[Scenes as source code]
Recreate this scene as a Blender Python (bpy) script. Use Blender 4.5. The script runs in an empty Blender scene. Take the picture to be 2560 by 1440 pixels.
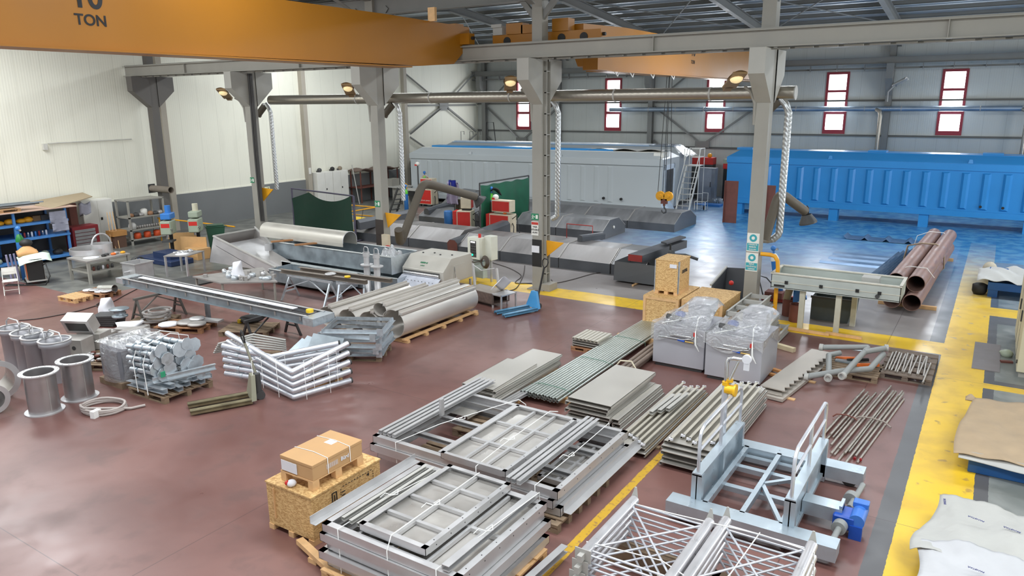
import bpy, math, random
import numpy as np
from mathutils import Vector, Matrix
random.seed(7)
SC = bpy.context.scene
COL = SC.collection
# ---------------------------------------------------------------- camera
FPX, YAW, PITCH, ROLL = 1865.0, math.radians(-33.0), math.radians(13.92), math.radians(-0.5)
CP = Vector((0, 0, 5.8))
_f = Vector((math.sin(YAW)*math.cos(PITCH), math.cos(YAW)*math.cos(PITCH), -math.sin(PITCH)))
_r0 = Vector((math.cos(YAW), -math.sin(YAW), 0)); _u0 = _r0.cross(_f)
_r = _r0*math.cos(ROLL)+_u0*math.sin(ROLL); _u = -_r0*math.sin(ROLL)+_u0*math.cos(ROLL)
cd = bpy.data.cameras.new('camera'); cam = bpy.data.objects.new('camera', cd); COL.objects.link(cam)
cd.sensor_width = 36; cd.lens = FPX/2560*36; cd.clip_end = 300
cam.matrix_world = Matrix(((_r.x, _u.x, -_f.x, CP.x), (_r.y, _u.y, -_f.y, CP.y), (_r.z, _u.z, -_f.z, CP.z), (0, 0, 0, 1)))
SC.camera = cam
# ---------------------------------------------------------------- world, lights, exposure
W = bpy.data.worlds.new('world'); SC.world = W; W.use_nodes = True
W.node_tree.nodes['Background'].inputs[0].default_value = (0.86, 0.93, 1.0, 1)
W.node_tree.nodes['Background'].inputs[1].default_value = 1.0
SC.view_settings.view_transform = 'Standard'; SC.view_settings.look = 'None'
SC.view_settings.gamma = 1; SC.view_settings.use_curve_mapping = False
SC.view_settings.exposure = 0.12
def area(name, loc, size, power, direction, color=(1, 1, 1)):
    l = bpy.data.lights.new(name, 'AREA'); l.shape = 'RECTANGLE'; l.size, l.size_y = size
    l.energy = power; l.color = color
    o = bpy.data.objects.new(name, l); COL.objects.link(o); o.location = loc
    o.rotation_euler = Vector(direction).to_track_quat('-Z', 'Y').to_euler()
    return o
SKY = []   # added skylight strips, unseen fill light: (x, y, z, length x, width y)
for x in (-27, -16, -5, 6):
    SKY.append((x, 3.5, 10.25, 8.0, 1.6)); SKY.append((x, 10.5, 10.25, 8.0, 1.6)); SKY.append((x, 27.5, 10.1, 8.0, 1.4))
for x, y, z, a, b in SKY:
    area('skylight_fill', (x, y, z-0.1), (a, b), (900 if x < -20 else 560) if y < 20 else 640, (0, 0, -1), (0.93, 0.97, 1.0))
WINX = (-35.9, -29.0, -22.0, -15.1, -8.2, -2.5, 4.2)
for x in WINX[1:]:
    area('window_daylight', (x, 46.15, 5.65), (1.05, 3.2), 200, (0, -1, -0.25), (0.88, 0.94, 1.0))
area('gate_fill', (13.7, 30.0, 3.2), (9, 6.0), 1300, (-1, 0, -0.1), (0.95, 0.97, 1.0))  # added fill lamps in invented gate openings, outside the view
area('gate_fill', (13.7, 8.0, 3.2), (9, 6.0), 160, (-1, 0, -0.1), (1.0, 0.97, 0.93))
# ---------------------------------------------------------------- pixel helpers (2560 x 1440 frame)
def _ray(x, y): return _r*((x-1280)/FPX)+_u*((720-y)/FPX)+_f
def G(x, y, z=0.0):
    d = _ray(x, y); return CP+d*((z-CP.z)/d.z)
def PY(x, y, Y):
    d = _ray(x, y); return CP+d*(Y/d.y)
def PX(x, y, X):
    d = _ray(x, y); return CP+d*(X/d.x)
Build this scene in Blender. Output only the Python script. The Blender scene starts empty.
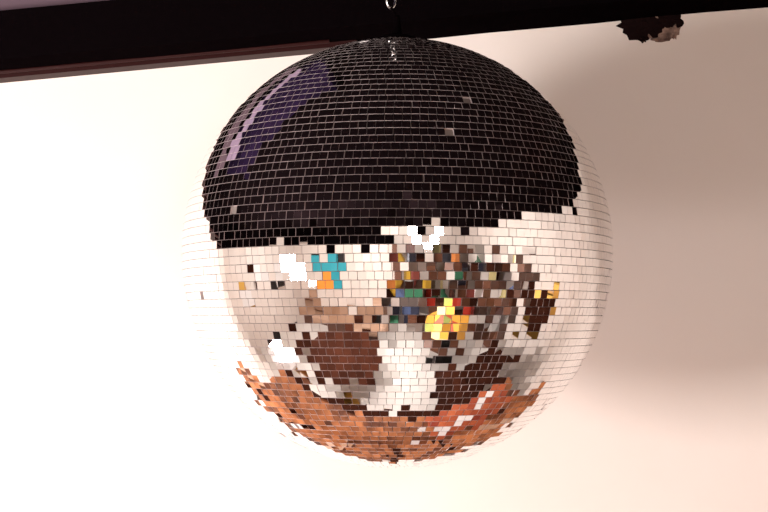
import bpy, math, random
from mathutils import Vector, Matrix
random.seed(7)
S=bpy.context.scene
S.view_settings.view_transform='Standard'
ZC=2.3; R=0.25
col=S.collection

def mat(name,c,rough=0.6,metal=0.0,emit=None,es=0.0,noise=None,bump=None,spec=0.5):
    m=bpy.data.materials.new(name); m.use_nodes=True
    nt=m.node_tree; b=nt.nodes['Principled BSDF']
    b.inputs['Base Color'].default_value=(*c,1); b.inputs['Roughness'].default_value=rough
    b.inputs['Metallic'].default_value=metal
    b.inputs['Specular IOR Level'].default_value=spec
    if emit:
        b.inputs['Emission Color'].default_value=(*emit,1); b.inputs['Emission Strength'].default_value=es
    if noise:
        sc,c2=noise
        t=nt.nodes.new('ShaderNodeTexCoord'); n=nt.nodes.new('ShaderNodeTexNoise'); n.inputs['Scale'].default_value=sc
        n.inputs['Detail'].default_value=6
        r=nt.nodes.new('ShaderNodeValToRGB'); r.color_ramp.elements[0].position=.35; r.color_ramp.elements[1].position=.65
        r.color_ramp.elements[0].color=(*c,1); r.color_ramp.elements[1].color=(*c2,1)
        nt.links.new(t.outputs['Object'],n.inputs['Vector']); nt.links.new(n.outputs['Fac'],r.inputs['Fac'])
        nt.links.new(r.outputs['Color'],b.inputs['Base Color'])
    if bump:
        sc,st=bump
        t=nt.nodes.new('ShaderNodeTexCoord'); n=nt.nodes.new('ShaderNodeTexNoise'); n.inputs['Scale'].default_value=sc
        n.inputs['Detail'].default_value=5
        bp=nt.nodes.new('ShaderNodeBump'); bp.inputs['Strength'].default_value=st; bp.inputs['Distance'].default_value=.01
        nt.links.new(t.outputs['Object'],n.inputs['Vector']); nt.links.new(n.outputs['Fac'],bp.inputs['Height'])
        nt.links.new(bp.outputs['Normal'],b.inputs['Normal'])
    return m

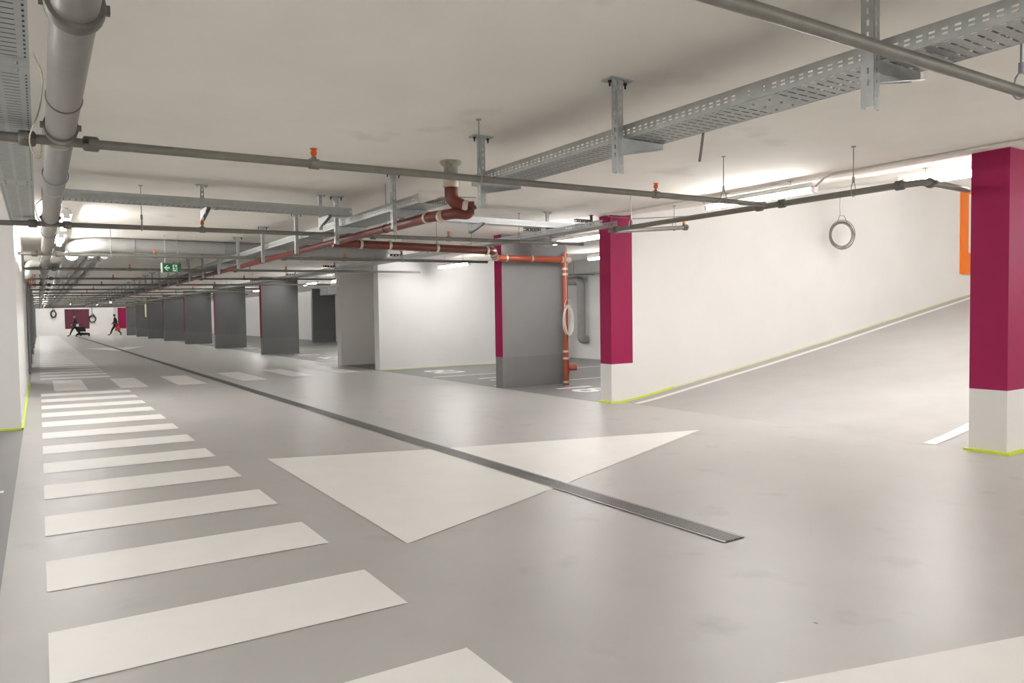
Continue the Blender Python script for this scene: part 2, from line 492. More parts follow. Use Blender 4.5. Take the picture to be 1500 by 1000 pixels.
# ------------------------------------------------------------------ grey fin pillars
def fin(x0, x1, y0, y1, magenta, label, m='grey_paint', left=False, group='grey wall pillars between the parking bays'):
    xm, ym = (x0 + x1) / 2, (y0 + y1) / 2
    zb = fz(xm, ym)
    t = thing('wall_pillar', (xm, ym, zb), label, 'pillar', group)
    b = MB(); sp = 0.49 - zb; top = CH - zb
    hx, hy = (x1 - x0) / 2, (y1 - y0) / 2
    b.box(-hx, hx, -hy, hy, sp, top)
    b.build('shaft', m, t)
    b = MB(); b.box(-hx, hx, -hy, hy, -0.05, sp)
    b.build('foot', {'grey_paint': 'grey_base', 'grey_paint_light': 'grey_base_light'}.get(m, m), t)
    if magenta:
        b = MB()
        s = hx if left else -hx
        b.box(s - .004, s + .004, -hy - .002, hy + .002, sp + .003, top - .002)
        b.build('painted_end', 'magenta', t)['label'] = 'magenta painted end face'
    return t
fin(7.0, 8.47, 11.12, 11.36, True, 'grey wall pillar with magenta end beside the red downpipe', m='grey_paint_light')
fin(6.93, 8.7, 19.3, 19.62, False, 'beige white wall pillar standing just left of the bright white dividing wall', m='white_wall', group=None)
FX = [(6.78, 8.12, 27.15), (6.66, 8.0, 34.85), (6.56, 7.9, 42.3), (6.5, 7.85, 49.7), (6.48, 7.85, 57.5), (6.46, 7.85, 64.8), (6.43, 7.85, 72.0)]
lab = ['tallest looking dark grey pillar left of the beige pillar', 'dark grey pillar with thin magenta edge, second left of the beige pillar',
       'dark grey pillar, third left of the beige pillar', 'dark grey pillar, fourth left of the beige pillar', 'dark grey pillar, fifth left of the beige pillar',
       'dark grey pillar, sixth left of the beige pillar', 'farthest nearly black grey pillar next to the magenta wall field']
for i, (a, c, y) in enumerate(FX):
    fin(a, c, y, y + .25, True, lab[i])
fin(12.15, 13.38, 38.1, 38.35, False, 'dark grey pillar against the back wall of the right hand bays', group=None)
LL = ['nearest dark grey pillar behind the white wall at left'] + ['dark grey pillar left of the walkway, %s behind the white wall' % ORD[i] for i in range(1, 8)]
for i, y in enumerate((21.6, 27.15, 34.85, 42.3, 49.7, 57.5, 64.8, 72.0)):
    fin(-2.4, -0.22, y, y + (3.2 if i == 0 else .25), False, LL[i], left=True, group='grey wall pillars left of the walkway')

# ------------------------------------------------------------------ fluorescent lamps
def make_lamp():
    t = thing('fluorescent_lamp', (0, 0, CH), 'x', 'lamp')
    b = MB(); b.box(-.05, .05, -.75, .75, -.085, -.055)
    b.prism([(-.05, -.75, -.085), (.05, -.75, -.085), (.06, -.75, -.112), (-.06, -.75, -.112)], (0, 1.5, 0))
    hs = b.build('housing', 'lamp_body', t)
    b = MB(); b.cyl((0, -.73, -.140), (0, .73, -.140), .024, 8)
    b.build('light_tube', 'tube_glow', hs)
    for s in (-1, 1):
        b = MB(); b.box(-.035, .035, s * .745 - .02, s * .745 + .02, -.165, -.10)
        b.build('end_cap', 'lamp_body', hs)
        b = MB(); b.cyl((0, s * .45, -.055), (0, s * .45, .0), .005, 6); b.box(-.03, .03, s * .45 - .02, s * .45 + .02, -.006, 0)
        b.build('suspension', 'galv', t)
    return t
lamp0 = make_lamp()
used = [False]
def lamp(x, y, label, group, z=CH):
    o = lamp0 if not used[0] else copy_tree(lamp0)
    used[0] = True
    o.location = (x, y, z); o['label'] = label; o['group'] = group
    if z < CH - .01:
        for q in (-.45, .45):
            b = MB(); b.cyl((0, q, 0), (0, q, CH - z), .004, 6); b.build('hanging_rod', 'galv', o)
    return o
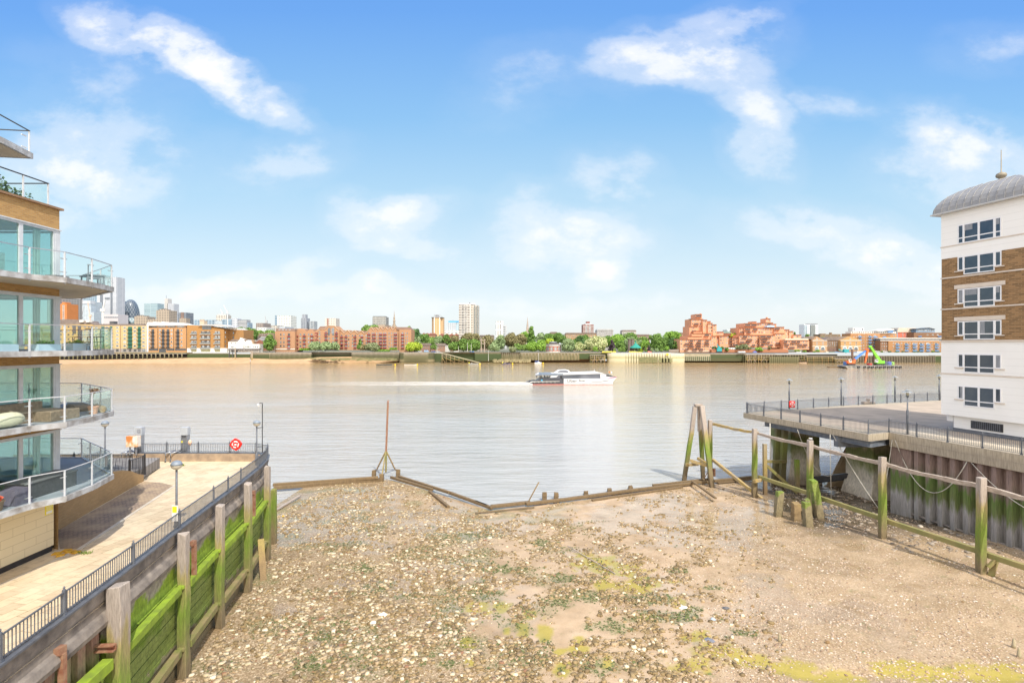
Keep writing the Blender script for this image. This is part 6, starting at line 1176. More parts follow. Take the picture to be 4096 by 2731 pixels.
for x0,x1,y0,yr,yb_,q,lb_,mm in((236,352,590,565,650,Q4,'low brown house left of the dark street tree',(.38,.25,.2)),(412,530,598,568,660,Q4,'brown terraced house with a tiled roof right of the street tree',(.42,.26,.19)),(530,580,588,583,660,Q4,'narrow white rendered house',(.7,.7,.68))):
 b=B('terraced_house',lb_,'house',q,(x0+x1)/2,yb_,530);b.box(x0,x1,y0,None,fbrick('house_%d'%x0,mm),'wall',0,8);b.poly([(x0-4,y0),(x1+4,y0),(x1-6,yr),(x0+6,yr)],mat('grey_tile',(.25,.2,.18),(.2,.16,.14),.4),'roof',-.5,9);b.win([x0+15+i*24 for i in range(int((x1-x0)/26))],[y0+14],10,12,'s');b.done()
Y=512;xr=Xq(Q4,1808,Y);kk=Y/F/2.94;zq=lambda y:EYE-(qy_(Q4,y)-HY)*Y/F
ro=thing('brick_rotunda','round red brick pavilion with white windows and a lantern roof','pavilion',(xr,Y+8,9.4));mb=MB();mb.lathe((xr,Y+8,0),[(93*kk,9.4),(93*kk,zq(585))],12);mb.obj('wall',fbrick('rotunda_brick',(.52,.15,.09)),ro)
mb=MB();mb.lathe((xr,Y+8,0),[(96*kk,9.3),(96*kk,zq(660))],12);mb.lathe((xr,Y+8,0),[(96*kk,zq(600)),(98*kk,zq(585))],12);mb.obj('stone_band',c_white,ro)
mb=MB();mb.lathe((xr,Y+8,0),[(99*kk,zq(586)),(99*kk,zq(580)),(52*kk,zq(572))],12);mb.obj('roof',c_slate,ro);mb=MB();mb.lathe((xr,Y+8,0),[(46*kk,zq(576)),(46*kk,zq(556))],12);mb.obj('lantern_windows',c_dark,ro);mb=MB();mb.lathe((xr,Y+8,0),[(50*kk,zq(557)),(48*kk,zq(553)),(10*kk,zq(546))],12);mb.obj('lantern_roof',mat('grey_roof',(.33,.34,.36)),ro)
for k in range(12):
 a=math.pi*2*(k+.5)/12;R_=93*kk*math.cos(math.pi/12);cx_,cy_=xr+R_*math.cos(a),Y+8+R_*math.sin(a)
 if cy_>Y+9:continue
 mb=MB();mb.cbox((cx_,cy_,(zq(650)+zq(612))/2),(.3,34*kk,zq(612)-zq(650)),0,a);w_=mb.obj('window',c_white,ro)
 for s_ in(-8,8):mb=MB();mb.cbox((cx_-math.sin(a)*s_*kk,cy_+math.cos(a)*s_*kk,(zq(648)+zq(614))/2),(.36,9*kk,zq(614)-zq(648)),0,a);mb.obj('pane',c_dark,w_)
c_ter=fbrick('terracotta',(.41,.18,.10),.65);m_ter2=mat('terracotta_band',(.27,.11,.058),(.23,.09,.05),.3,.85)
def zig(b,blocks,seed,ybase):
 rr=random.Random(seed)
 for x0,x1,yt,dy,dep in blocks:
  b.box(x0,x1,yt,ybase,c_ter,'brick_block',dy,dep)
  b.box(x0-2,x1+2,yt,yt+14,m_ter2,'parapet',dy-.7,.7)
  y=yt+34
  while y<ybase-60:
   x=x0+14
   while x<x1-30:
    k=rr.random();w_=rr.choice([22,26,40]);covered=any(bx0-12<x<bx1+12 and y+30>byt-20 and bdy<dy-.1 for bx0,bx1,byt,bdy,_ in blocks)
    if covered:x+=30;continue
    if k<.28 and x+130<x1:
     w_=rr.choice([80,105,125]);b.box(x,x+w_,y-4,y+26,c_dark,'balcony_recess',dy-.06,.05);b.box(x-6,x+w_+6,y+24,y+42,m_ter2,'balcony_parapet',dy-1.6,1.5);x+=w_+20
    elif k<.9:b.win([x+w_/2],[y],w_,28,'w' if rr.random()<.55 else 'd',dy);x+=w_+rr.choice([16,24,34])
    else:x+=40
   y+=65
zb=B('ziggurat_flats','tall stepped terracotta apartment block, left of the pair','building',Q8,800,1070,508)
zig(zb,[(410,1150,738,0,30),(600,935,668,2,25),(690,930,600,4,25),(735,930,545,6,22),(632,828,440,9,20),(680,960,268,12,20),(775,928,155,15,14),(950,1050,285,8,20),(1050,1135,318,10,20),(1070,1180,362,6,20),(1180,1272,396,5,20),(935,1150,600,4,20),(1150,1270,660,3,25)],5,1072)
zb.box(897,915,138,160,c_ter,'chimney',16,3);zb.box(545,1120,1022,1032,c_white,'white_band',-.4,.4);zb.box(655,770,262,268,c_dark,'roof_canopy',12,6);zb.done()
zb=B('linking_flats','low stepped terracotta flats linking the two ziggurats','building',Q8,1480,1000,514)
zig(zb,[(1275,1430,565,8,20),(1270,1755,700,2,20),(1340,1545,655,0,20),(1640,1800,700,1,20)],9,930);zb.box(1350,1790,605,660,fbrick('dark_ter',(.30,.13,.08)),'rear_block',14,12);zb.poly([(1430,600),(1440,565),(1580,565),(1620,600)],mat('green_roof',(.25,.36,.32),(.2,.3,.27),.3),'green_roof',16,10);zb.done()
zb=B('ziggurat_flats','broad stepped terracotta apartment block, right of the pair','building',Q9,350,1000,512)
zig(zb,[(-250,590,640,0,30),(-250,-60,470,8,22),(-130,560,470,6,24),(-130,270,368,10,20),(270,545,352,11,20),(55,155,327,14,10),(485,620,382,10,18),(560,805,452,5,22),(230,590,640,-2,10),(590,820,600,2,22),(800,930,512,7,20),(920,1022,550,6,20),(1022,1205,636,3,20),(375,485,256,14,12)],12,945)
zb.box(403,426,226,262,c_ter,'chimney',16,3);zb.poly([(395,460),(400,430),(480,412),(560,420),(580,440),(575,460)],mat('blue_glass',(.35,.5,.7),(.5,.62,.75),.4,.2),'conservatory',4,6);zb.done()
zb=B('terracotta_annex','lower terracotta block with white penthouse beside the pedimented warehouses','building',Q9,1090,1000,507)
zig(zb,[(785,1392,760,0,24)],3,990);zb.poly([(820,772),(835,730),(1370,728),(1380,772)],mat('cream_pent',(.7,.62,.48),(.62,.56,.44),.4),'penthouse',.8,14);zb.box(1392,1475,735,None,fbrick('dark_ter',(.3,.13,.08)),'side_wall',5,10);zb.done()
b=B('garden_terrace_wall','long terracotta garden wall before the ziggurats','wall',Q8,1700,1070,503);b.poly([(1155,1072),(1155,985),(1290,985),(1290,960),(1460,960),(1460,1010),(1560,965),(1640,985),(2352,980),(2480,975),(2900,975),(2960,1010),(2960,1072)],fbrick('garden_brick',(.50,.22,.12)),'wall',0,6);b.box(2960,3600,1050,None,fbrick('garden_brick',(.5,.22,.12)),'low_wall',0,2);b.done()
c_pw=fbrick('pale_warehouse_brick',(.56,.36,.20));c_pw2=fbrick('dark_warehouse_brick',(.27,.18,.12))
b=B('pedimented_warehouse','old brick warehouse with two white trimmed pediments and big arched doors','building',Q9,1900,1030,506)
b.poly([(1475,1055),(1475,775),(1575,675),(1755,775),(1815,775),(1815,1055)],c_pw,'left_gable',0,18);b.box(1815,2135,772,None,c_pw2,'middle_range',4,14);b.poly([(2135,1055),(2135,770),(2360,672),(2620,775),(2620,1055)],fbrick('golden_brick',(.60,.38,.17)),'right_gable',0,18)
b.poly([(1200,742),(1330,690),(1560,680),(1480,745)],c_slate,'left_roof',3,16);b.poly([(1755,772),(1860,688),(2340,678),(2140,772)],c_slate,'middle_roof',3.5,16)
for x0,x1 in((1470,1815),(2132,2625)):b.box(x0,x1,770,782,c_white,'cornice',-.4,.5);b.box(x0,x1,905,915,c_white,'string_course',-.2,.3)
b.win([1575],[722],34,32,'s');b.win([1575,1715],[816],40,28,'s');b.win([1575,1715],[872],38,24,'s');b.win([2360],[722],34,30,'s');b.win([2232,2360,2500],[816],42,28,'s');b.win([2232,2360,2500],[872],40,24,'s')
b.win([1830+i*53 for i in range(6)],[810,868],16,40,'s',4)
for x in(1575,1715,2232,2362,2495):
 pts=[(x-42,1000)]+[(x+42*math.cos(a),965-38*math.sin(a))for a in np.linspace(math.pi,0,9)]+[(x+42,1000)]
 b.poly([(x+(px_-x)*1.25,1000+(py_-1000)*1.2)for px_,py_ in pts],c_white,'arch_surround',-.15,.2);b.poly(pts,m_fw,'arched_window',-.3,.2)
for x in(1905,2010):b.poly([(x-48,1055)]+[(x+48*math.cos(a),985-40*math.sin(a))for a in np.linspace(math.pi,0,9)]+[(x+48,1055)],mat('brown_door',(.2,.12,.1),(.16,.1,.08),1),'arched_door',3.8,.3)
b.done()
b=B('brown_flats','long low brown brick block with a chimney behind the pedimented warehouse','building',Q9,1900,700,620);b.box(1650,2130,625,None,fbrick('old_brown',(.30,.22,.14)),'wall');b.box(1895,1930,588,640,fbrick('old_brown',(.3,.22,.14)),'chimney',2,3);b.box(1680,1780,612,630,fbrick('old_brown',(.3,.22,.14)),'roof_block',2,5);b.win([1700+i*40 for i in range(10)],[645],16,20,'d');b.done()
c_of=fbrick('orange_flats_brick',(.50,.27,.12));c_ob=fbrick('brown_flats_brick',(.30,.17,.10))
b=B('balcony_flats','orange brick flats with blue balconies and a curved penthouse roof','building',Q6,1250,470,520)
b.box(1035,1380,246,None,c_of,'wall');b.box(1380,1578,246,None,c_of,'right_wing',3,12);b.box(1042,1570,222,246,c_white,'penthouse',2,9);b.win([1060+i*26 for i in range(20)],[226],18,14,'d',2)
b.poly([(1330,214),(1400,205),(1470,188),(1545,196),(1552,206),(1400,218)],c_white,'curved_roof',0,12);b.box(1480,1536,196,236,m_blueb,'blue_stairhead',.5,6);b.box(1065,1190,178,220,c_white,'rear_penthouse',10,8);b.win([1078,1176],[183],14,30,'d',10)
rows=[280,315,348,382,416];b.win([1075,1110,1192,1228,1290,1355],rows,12,11,'s');b.win([1142,1260,1320],[r-14 for r in rows],28,20,'s');b.balc([1142,1260,1320],[r+12 for r in rows],42,'blue');b.balc([1425],[292],40,'blue',3);b.win([1490,1550],[264],18,14,'s',3);b.box(1190,1200,246,250,c_white,'vent',-.2,.2);b.done()
b=B('red_block','red rendered block with curved cream roof behind the blue balconies','building',Q6,1690,300,600);b.box(1585,1800,228,None,mat('red_render',(.60,.17,.11),(.55,.15,.1),.3,.8),'wall');b.poly([(1583,232),(1600,180),(1808,180),(1808,232)],mat('cream_roof',(.62,.52,.42),(.56,.47,.38),.3),'roof',-.6,12);b.box(1578,1592,195,None,mat('grey_fin',(.3,.31,.34),(.26,.27,.3),1),'stair_fin',-.3,6);b.win([1650,1690,1730,1772],[245,272],14,14,'s');b.done()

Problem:
Your copy should hold only the lines from the one containing "Build this scene" through the one containing "col=S.collection", word for word, with no pictures.

Solution below:
Build this scene in Blender. Output only the Python script. The Blender scene starts empty.
import bpy, math, random
from mathutils import Vector, Matrix
random.seed(7)
S=bpy.context.scene
S.view_settings.view_transform='Standard'
ZC=2.3; R=0.25
col=S.collection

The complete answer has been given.